The Bay Area has been a big part of shaping the sound and style of the band. St. John cites as inspirations venues, organizations and people like Youth Speaks, Cal Shakes, and “various teachers at Berkeley High, or King Middle School, or Malcolm X Elementary School.”

“We’re in a place that I think celebrates art more than some places do,” says St. John.

“I had never been in a band before,” says St. John, who says wasn’t looking for any “formalized artistic thing” but needed an outlet. “So I was really thrilled because everybody wants to be in a band before they die.”

St. John and Brown say their creative process involves a lot of freestyling and improvisation, and that often songs come from sessions where they all jam together until a song begins to take shape. And the result?

“Like just a sense of embodied catharsis,” says Brown.

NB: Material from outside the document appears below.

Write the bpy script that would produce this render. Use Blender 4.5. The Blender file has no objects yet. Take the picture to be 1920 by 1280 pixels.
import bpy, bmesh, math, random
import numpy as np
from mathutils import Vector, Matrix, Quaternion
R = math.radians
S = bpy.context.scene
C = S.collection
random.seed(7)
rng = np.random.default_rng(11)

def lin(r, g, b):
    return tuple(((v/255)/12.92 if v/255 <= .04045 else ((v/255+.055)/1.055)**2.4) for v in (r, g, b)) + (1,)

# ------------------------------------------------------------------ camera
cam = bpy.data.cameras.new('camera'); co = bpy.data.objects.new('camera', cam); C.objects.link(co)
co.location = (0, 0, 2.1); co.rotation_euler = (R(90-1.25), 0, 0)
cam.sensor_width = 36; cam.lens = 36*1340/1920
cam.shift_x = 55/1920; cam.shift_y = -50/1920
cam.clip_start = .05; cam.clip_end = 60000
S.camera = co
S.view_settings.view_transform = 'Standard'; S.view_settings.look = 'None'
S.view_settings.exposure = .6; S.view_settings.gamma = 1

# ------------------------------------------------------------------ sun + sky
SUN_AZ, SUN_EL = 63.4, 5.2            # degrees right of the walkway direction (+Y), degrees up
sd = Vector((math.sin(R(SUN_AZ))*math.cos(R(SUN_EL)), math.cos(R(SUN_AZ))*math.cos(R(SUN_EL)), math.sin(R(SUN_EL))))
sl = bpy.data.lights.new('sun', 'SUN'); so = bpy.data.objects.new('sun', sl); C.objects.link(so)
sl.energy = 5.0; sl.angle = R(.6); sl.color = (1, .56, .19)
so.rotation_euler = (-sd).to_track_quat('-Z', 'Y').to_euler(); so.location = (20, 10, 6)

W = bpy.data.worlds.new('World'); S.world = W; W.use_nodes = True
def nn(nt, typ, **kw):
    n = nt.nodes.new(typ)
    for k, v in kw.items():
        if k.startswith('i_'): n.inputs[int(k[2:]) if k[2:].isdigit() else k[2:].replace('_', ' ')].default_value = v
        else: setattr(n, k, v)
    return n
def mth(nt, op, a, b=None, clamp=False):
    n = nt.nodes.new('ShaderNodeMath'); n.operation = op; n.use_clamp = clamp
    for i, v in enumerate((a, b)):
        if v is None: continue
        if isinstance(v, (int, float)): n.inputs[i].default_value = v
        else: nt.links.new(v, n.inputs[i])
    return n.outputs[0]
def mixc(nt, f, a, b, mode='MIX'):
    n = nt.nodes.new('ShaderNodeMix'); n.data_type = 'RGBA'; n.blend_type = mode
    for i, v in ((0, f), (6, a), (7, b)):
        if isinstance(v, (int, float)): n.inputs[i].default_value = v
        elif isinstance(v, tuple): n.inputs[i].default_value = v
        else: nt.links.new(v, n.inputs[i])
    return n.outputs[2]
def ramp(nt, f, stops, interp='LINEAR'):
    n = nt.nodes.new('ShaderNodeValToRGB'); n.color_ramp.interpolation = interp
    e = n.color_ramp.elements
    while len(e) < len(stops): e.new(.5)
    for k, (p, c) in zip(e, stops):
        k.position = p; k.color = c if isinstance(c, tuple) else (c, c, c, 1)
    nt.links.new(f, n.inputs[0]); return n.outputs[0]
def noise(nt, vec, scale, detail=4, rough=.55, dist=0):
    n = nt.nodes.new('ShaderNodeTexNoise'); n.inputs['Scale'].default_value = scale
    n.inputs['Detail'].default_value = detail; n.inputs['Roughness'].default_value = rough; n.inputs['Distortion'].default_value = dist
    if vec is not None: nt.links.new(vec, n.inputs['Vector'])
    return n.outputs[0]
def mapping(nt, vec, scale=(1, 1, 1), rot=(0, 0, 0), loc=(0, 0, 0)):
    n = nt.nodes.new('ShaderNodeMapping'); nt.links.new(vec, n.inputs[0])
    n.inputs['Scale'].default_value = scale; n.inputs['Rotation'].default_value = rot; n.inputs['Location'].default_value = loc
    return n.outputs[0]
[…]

Of the audience, he says: “I want them to feel it washing over them. Like they should feel cleansed by the end of the song.  And sweaty. You could go to Archimedes Banya for 60 whatever dollars for three hours, or you could just put this song on. Your choice.”

Oakland-based Adventure Playground are singer Noah Pawl Silverman St. John, producer and guitar player Issac Butler Brown,  drummer John Spencer, bass guitarist Griffin Camm, and guitarist Ben Klausner.

Adventure Playground will be performing at the Hotel Utah Saloon in San Francisco on February 23.